Islamabad, Pakistan – Web Desk: Pakistan’s evolving energy mix is helping cushion the impact of rising global oil prices, as experts say recent structural changes in the power sector are reducing reliance on imported fuels.
Amid escalating tensions in the Middle East and a sharp surge in global crude prices, concerns have emerged over potential economic pressure on Pakistan. However, analysts argue that diversification in energy sources has improved the country’s resilience compared to previous crises.
Historically, oil price shocks in 2008 and 2022 triggered inflation, weakened foreign exchange reserves, and contributed to economic instability. In contrast, recent developments in renewable and domestic energy production are expected to mitigate similar risks.
Solar energy usage has expanded significantly in recent years and now accounts for approximately 20–25% of total electricity consumption, according to industry estimates. This growth has reduced dependence on costly oil and gas imports, saving billions of dollars in foreign exchange.
In parallel, Pakistan has accelerated development in domestic energy sources such as coal from the Thar Desert and hydropower projects, further strengthening energy security.
The share of furnace oil in electricity generation has dropped dramatically—from around 35% a decade ago to below 1%—reflecting a major shift toward cleaner and more cost-effective alternatives.
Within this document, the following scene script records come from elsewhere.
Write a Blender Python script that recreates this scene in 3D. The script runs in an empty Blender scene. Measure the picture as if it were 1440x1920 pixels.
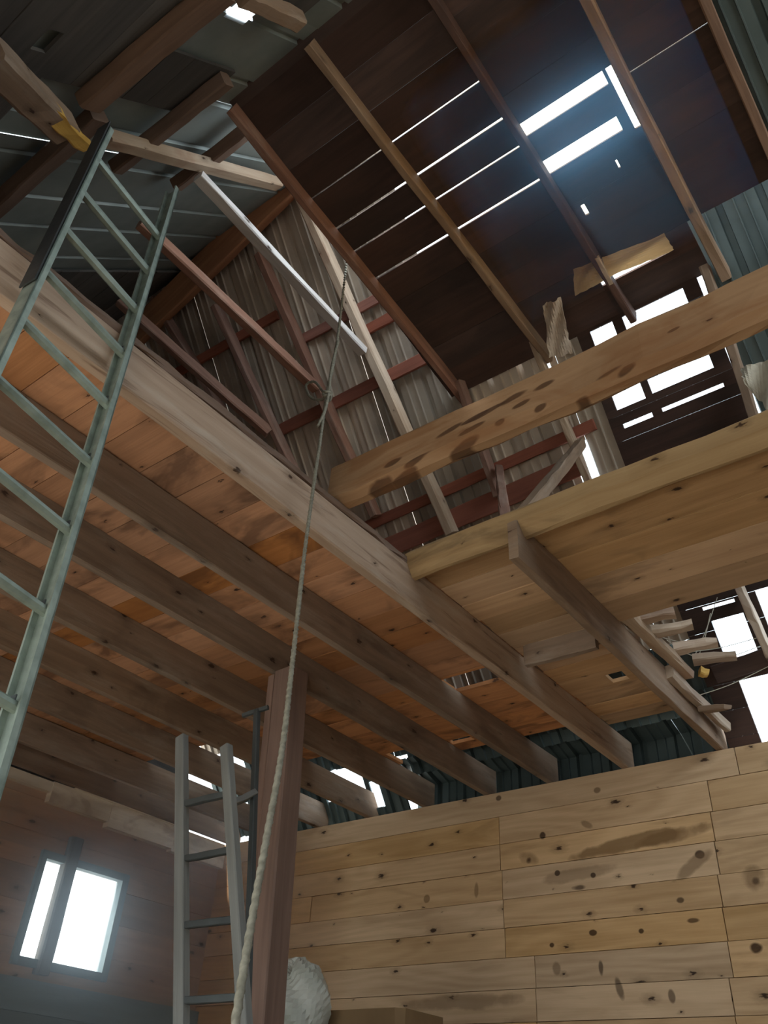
import bpy, math, random
from mathutils import Vector, Matrix
random.seed(7)
C = bpy.context.scene.collection
R = random.random
def U_(a, b): return a + (b - a) * R()

# ------------------------------------------------------------------ camera
PX, PY = 720.0, 960.0
vx = (-1741.0 - PX, 2000.0 - PY); vy = (2265.0 - PX, 2260.0 - PY)
FOC = math.sqrt(-(vx[0]*vy[0] + vx[1]*vy[1]))
XA = -Vector((vx[0], vx[1], FOC)).normalized()
YA = Vector((vy[0], vy[1], FOC)).normalized()
ZA = YA.cross(XA)
if ZA.y > 0: ZA = -ZA
CZ = 1.5
CAM = Vector((0, 0, CZ))
cd = bpy.data.cameras.new('camera'); cam = bpy.data.objects.new('camera', cd); C.objects.link(cam)
right = Vector((XA.x, YA.x, ZA.x)); up = -Vector((XA.y, YA.y, ZA.y)); back = -Vector((XA.z, YA.z, ZA.z))
m = Matrix((right, up, back)).transposed().to_4x4(); m.translation = CAM
cam.matrix_world = m
cd.sensor_width = 36; cd.lens = FOC / 1920.0 * 36.0; cd.clip_start = .02; cd.clip_end = 500
bpy.context.scene.camera = cam

def ray(x, y):
    r = Vector(((x-PX)/FOC, (y-PY)/FOC, 1)); return Vector((r.dot(XA), r.dot(YA), r.dot(ZA)))
class Plane:
    def __init__(s, o, et, n):
        s.o = Vector(o); s.ex = Vector((1,0,0)); s.et = Vector(et).normalized(); s.n = Vector(n).normalized()
    def P(s, x, t, h=0): return s.o + s.ex*x + s.et*t + s.n*h
    def hit(s, px, py, h=0):
        r = ray(px, py); k = ((s.o + s.n*h) - CAM).dot(s.n) / r.dot(s.n); return CAM + r*k
    def xt(s, px, py, h=0):
        p = s.hit(px, py, h) - s.o; return p.dot(s.ex), p.dot(s.et)
def hitp(px, py, n, d):
    r = ray(px, py); n = Vector(n); return CAM + r*((d - n.dot(CAM))/n.dot(r))
def onX(px, py, v): return hitp(px, py, (1,0,0), v)
def onY(px, py, v): return hitp(px, py, (0,1,0), v)
def onZ(px, py, v): return hitp(px, py, (0,0,1), v)
th = math.atan(1.43); cl, sl = math.cos(th), math.sin(th)
L = Plane((0, 6.1, 3.8), (0, -cl, sl), (0, -sl, -cl))          # steep back slope, t up the slope
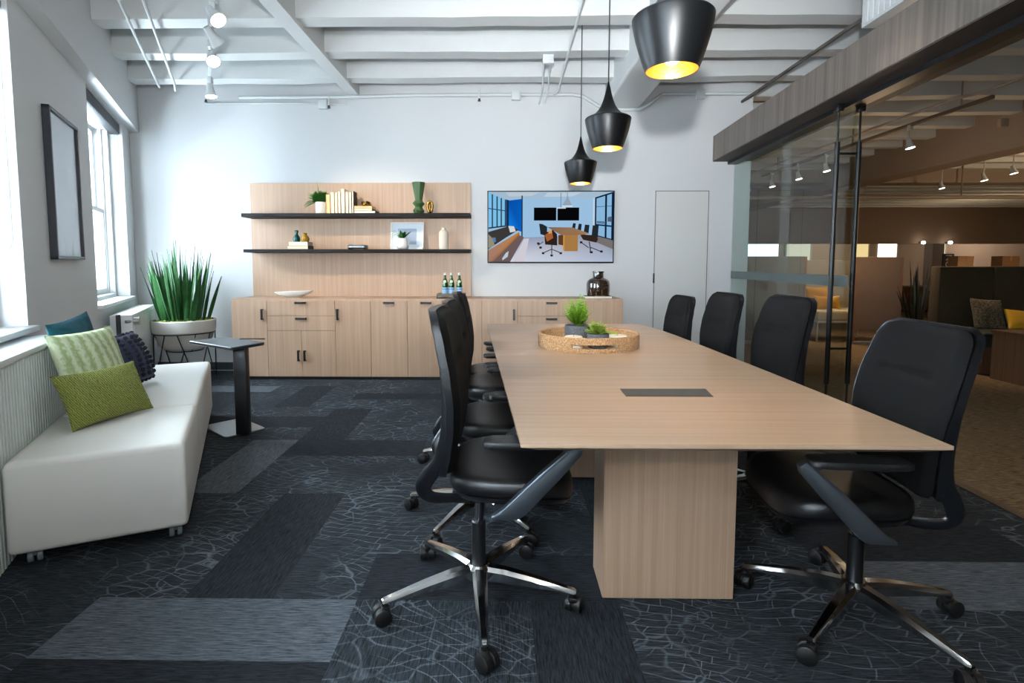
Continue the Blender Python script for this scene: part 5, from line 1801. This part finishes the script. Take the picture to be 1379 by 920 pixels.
# far rooms under the taupe bulkhead: bright windows, a column, blinds
def far_window(label, x0, x1, z0, z1, rgb, st, n):
    o = thing('window_%d' % n, label, 'window', ((x0 + x1) / 2, 22.57, z0))
    struct(o)
    b = MB(); b.box((x0 + 0.05, 22.585, z0 + 0.05), (x1 - 0.05, 22.598, z1 - 0.05)); b.build('bright_pane', emis('daylit_pane', rgb, st), o, origin=o.location, smooth=0)
    b = MB()
    for lo, hi in (((x0, z0), (x0 + 0.06, z1)), ((x1 - 0.06, z0), (x1, z1)), ((x0, z0), (x1, z0 + 0.06)), ((x0, z1 - 0.06), (x1, z1))):
        b.box((lo[0], 22.55, lo[1]), (hi[0], 22.599, hi[1]), bev=0.004, seg=1)
    b.build('window_frame', mat('pale_far_frame', (190, 180, 160), 0.6), o, origin=o.location, smooth=0)
far_window('bright white far window above the taupe partition', 15.2, 16.1, 1.2, 2.4, (255, 246, 232), 2.2, 4)
far_window('yellowish far window left of the bright white one', 14.3, 14.95, 1.2, 2.4, (240, 214, 150), 0.9, 5)
far_window('tall narrow bright far window beside the settee', 17.35, 18.05, 0.3, 2.4, (255, 240, 214), 1.5, 6)
far_window('bright bluish far window seen through the glass pane', 9.9, 11.3, 1.2, 2.4, (220, 240, 255), 1.8, 7)
far_window('pale far window seen through the glass pane', 11.5, 12.6, 1.2, 2.4, (230, 226, 204), 0.8, 8)
b = MB(); b.box((16.75, 21.6, 0), (17.2, 22.05, 3.53), bev=0.01)
struct(b.build('column', mat('grey_taupe_column', (104, 92, 82), 0.8), smooth=0), 'grey column far back in the open office', 'column')

# services and lamps under the office ceiling, then added fill lights
pipe('long pale pipe crossing the open office ceiling', [(3.0, 11.1, 2.56), (20, 11.1, 2.56)], 0.035, mat('taupe_pipe', (150, 134, 118), 0.6), name='ceiling_pipe', group=None)
b = MB()
for xx in (7.2, 9.1, 10.9, 12.8):
    b.cyl((xx, 11.1, 2.59), (xx, 11.1, 3.53), 0.012, 8)
o = b.build('pipe_hanger', mat('taupe_pipe', (150, 134, 118))); o.parent = bpy.data.objects['ceiling_pipe']; o.location = -Vector((3.0, 11.1, 2.56))
pipe('thin conduit running away under the open office ceiling', [(4.72, 2.5, 2.93), (4.72, 5.6, 2.93), (4.62, 5.8, 2.93), (4.62, 11.0, 2.93)], 0.016, mat('taupe_conduit', (170, 152, 136), 0.6), boxes=((6.1, 6.9, 2.96),), group=None)
t = thing('light_track', 'dark ceiling track of the open office', 'light track', (5.10, 7, 2.98))
b = MB(); b.box((5.08, 5.9, 2.96), (5.12, 11.0, 3.0), bev=0.004); b.build('rail', mat('taupe_track', (120, 104, 92), 0.6), t, origin=t.location)
b = MB()
for yy in (6.3, 8.2, 10.4):
    b.cyl((5.10, yy, 3.0), (5.10, yy, 3.53), 0.008, 8)
b.build('hanger', mat('taupe_track', (120, 104, 92)), t, origin=t.location)
GO = 'spotlights in the open office'
WARM = (1.0, 0.72, 0.44)
for lab, p_, e in (
        ('lit office spotlight nearest to the glass, left of the deep beam', (5.10, 7.06, 2.75), 110),
        ('lit spotlight seen through the glass, nearest the pull poles', (5.10, 8.84, 2.76), 90),
        ('lit spotlight seen through the glass, second from the pull poles', (5.10, 9.66, 2.76), 90),
        ('lit spotlight seen through the glass, third from the pull poles', (5.10, 10.6, 2.76), 0),
        ('small lit office spotlight right under the deep beam', (8.46, 10.8, 2.75), 110),
        ('lit office spotlight between the two at the right edge', (8.40, 9.8, 2.75), 80),
        ('lit office spotlight at the right edge of the photo', (8.22, 9.05, 2.75), 80)):
    spot_head(lab, p_, (p_[0] + 0.4, p_[1] - 0.5, 0), e, GO, 2.98 if p_[0] < 6 else 3.525, WARM)
light('office_fill', 'POINT', (10, 8, 2.2), 110, WARM, shadow_soft_size=0.3)  # bare point lights added to brighten the office, no fixtures
light('office_fill', 'POINT', (14, 16, 1.9), 50, WARM, shadow_soft_size=0.3)
light('office_fill', 'POINT', (5.0, 7.5, 1.7), 24, WARM, shadow_soft_size=0.3)
light('far_room_fill', 'POINT', (19, 21.2, 2.3), 60, (1, 0.85, 0.7), shadow_soft_size=0.2)  # points added to light the far rooms, no fitting stands here
light('far_room_fill', 'POINT', (13, 21.2, 2.3), 40, (1, 0.82, 0.62), shadow_soft_size=0.2)
for lab, x in (('tiny bright lamp dot under the far bulkhead, left one', 14.62), ('tiny bright lamp dot under the far bulkhead, right one', 15.55)):
    t = thing('bulkhead_lamp', lab, 'lamp', (x, 19.3, 1.92), 0, 'lamps under the far bulkhead')
    b = MB(); b.lathe([(0, 0.0), (0.05, 0.01), (0.065, 0.05), (0.05, 0.09), (0, 0.1)], 16, cap=False); b.build('globe', LENS, t)
    b = MB(); b.box((-0.02, 0.05, 0.04), (0.02, 0.2, 0.08)); b.build('bracket', BLACK, t, smooth=0)
t = thing('exit_box', 'small dark box fixed to the cross beam', 'box', (10.9, 11.18, 2.9))
b = MB(); b.box((-0.2, -0.05, -0.08), (0.2, 0.02, 0.08), bev=0.006); b.build('case', BLACKM, t)
bpy.context.view_layer.update()
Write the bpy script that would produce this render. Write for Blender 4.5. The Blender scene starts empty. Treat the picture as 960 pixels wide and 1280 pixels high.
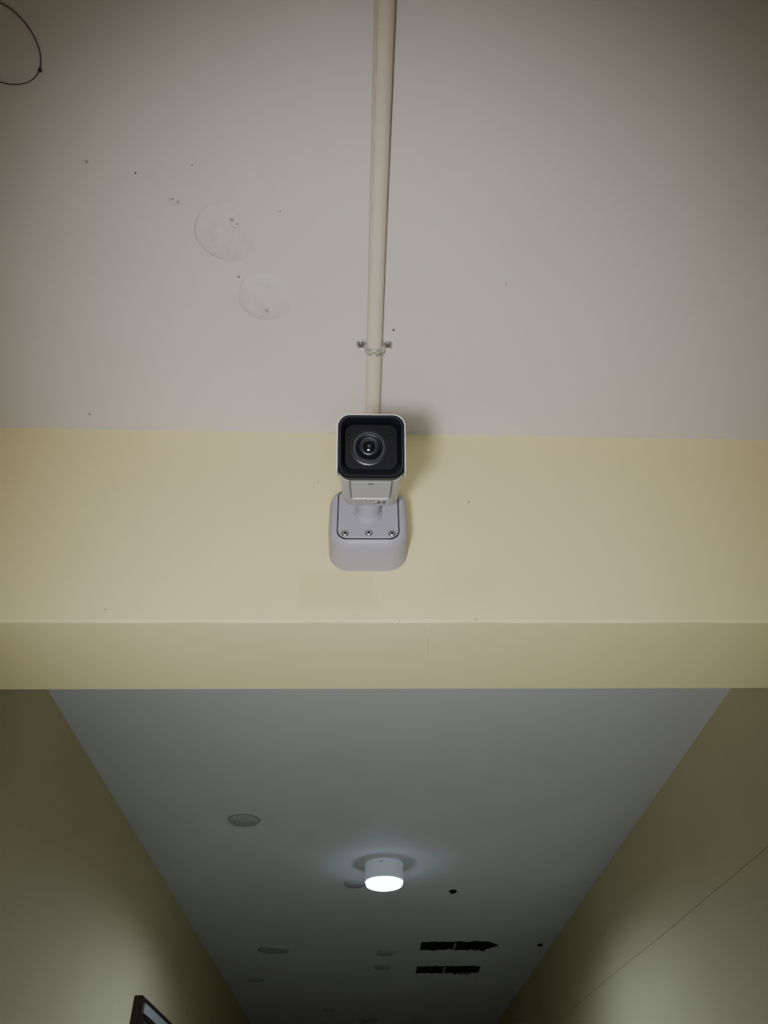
import bpy, bmesh, math, random
from mathutils import Vector, Matrix, noise
random.seed(4)
CZ = 1.70            # eye height of the photographer
CEIL = CZ + 1.1145
XL, XR = -0.915, 1.062
YB, YF = -3.0, 9.0

def ceil_z(x, y):
    return (CZ + 1.1125 - 0.0157 * x) if y < 1.0 else CEIL

# ------------------------------------------------------------ materials
def new_mat(name):
    m = bpy.data.materials.new(name); m.use_nodes = True
    nt = m.node_tree
    return m, nt, nt.nodes['Principled BSDF']

def simple(name, col, rough=0.5, metal=0.0, bump=0.0, scale=200, var=0.04, coat=0.0, emit=None, estr=0, spec=0.5):
    m, nt, b = new_mat(name)
    tc = nt.nodes.new('ShaderNodeTexCoord')
    n = nt.nodes.new('ShaderNodeTexNoise'); n.inputs['Scale'].default_value = scale
    n.inputs['Detail'].default_value = 4
    nt.links.new(tc.outputs['Object'], n.inputs['Vector'])
    r = nt.nodes.new('ShaderNodeValToRGB')
    r.color_ramp.elements[0].position = 0.3; r.color_ramp.elements[1].position = 0.7
    r.color_ramp.elements[0].color = tuple(c * (1 - var) for c in col) + (1,)
    r.color_ramp.elements[1].color = tuple(min(1, c * (1 + var)) for c in col) + (1,)
    nt.links.new(n.outputs['Fac'], r.inputs['Fac'])
    nt.links.new(r.outputs['Color'], b.inputs['Base Color'])
    b.inputs['Roughness'].default_value = rough
    b.inputs['Metallic'].default_value = metal
    b.inputs['Coat Weight'].default_value = coat
    b.inputs['Specular IOR Level'].default_value = spec
    if bump:
        bp = nt.nodes.new('ShaderNodeBump'); bp.inputs['Strength'].default_value = bump
        bp.inputs['Distance'].default_value = 0.001
        nt.links.new(n.outputs['Fac'], bp.inputs['Height'])
        nt.links.new(bp.outputs['Normal'], b.inputs['Normal'])
    if emit:
        b.inputs['Emission Color'].default_value = emit + (1,)
        b.inputs['Emission Strength'].default_value = estr
    return m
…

Meanwhile, the use of liquefied natural gas (LNG) has increased to support power generation.
Experts note that while global price volatility still poses risks, Pakistan’s diversified energy portfolio provides a buffer against external shocks and supports long-term economic stability.
The transition toward renewable energy and local resources is seen as a critical step in reducing vulnerability to global market fluctuations and ensuring sustainable growth in the energy sector.